Sobre esta punição é preciso deixar ficar o seguinte reparo. O anúncio publico
da INAE é omisso quanto a Arkai. Na nossa modesta opinião, ela deveria ser
sancionada pois ela incorre nas infracções contra os direitos de propriedade
industrial acima mencionadas.
No que tange as sanções em si, a INAE
vai punir o infractor apenas pela violação dos direitos do desenho industrial,
deixando passar a prática da concorrência desleal. É nosso entendimento que os
infractores praticaram actos que consubstanciam a infracção de concorrência
desleal, como ficou demonstrado acima. Ora, nos termos do nº 4 do artigo 213º
do CPI, a concorrência desleal deve ser punida com a multa de 224 salários mínimos.
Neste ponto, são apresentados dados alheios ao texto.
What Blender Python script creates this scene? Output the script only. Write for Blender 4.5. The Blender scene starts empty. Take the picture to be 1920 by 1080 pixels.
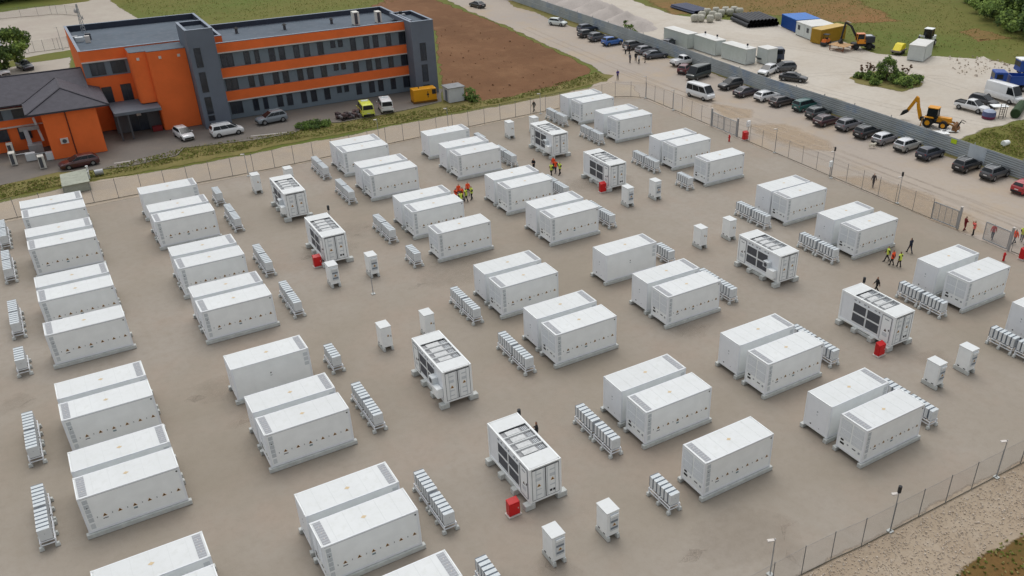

Ou seja, cumulativamente, os infractores deveriam ser condenados a pagar a
multa de 336 salários mínimos, cada, sendo 112 pela violação dos direitos do
desenho industrial e 224 pela prática da concorrência desleal.
Conclusão
Com todas as imperfeições e mal
entendidos acima pontuados, esta acção da INAE deve ser saudada porque por um
lado, pune uma violação dos direitos de propriedade industrial, coisa rara no
país e, por outro, serve de aviso a potenciais prevaricadores para se absterem
da pratica de tais actos.
Entanto que profissionais da
propriedade industrial, esperamos que a INAE tome medidas urgentes no sentido
de resolver os casos que a ela foram submetidos para averiguar sobre casos de
contrafaccao e outras infraccoes contra os direitos de propriedade industrial e
que se encontram sem desfecho há bastante tempo. Esperamos, outrossim, que
quando accionada sobre casos similares aja com a devida celeridade, para a
salvaguarda dos interesses dos titulares dos direitos dos propriedade
industrial, dos consumidores e da economia nacional.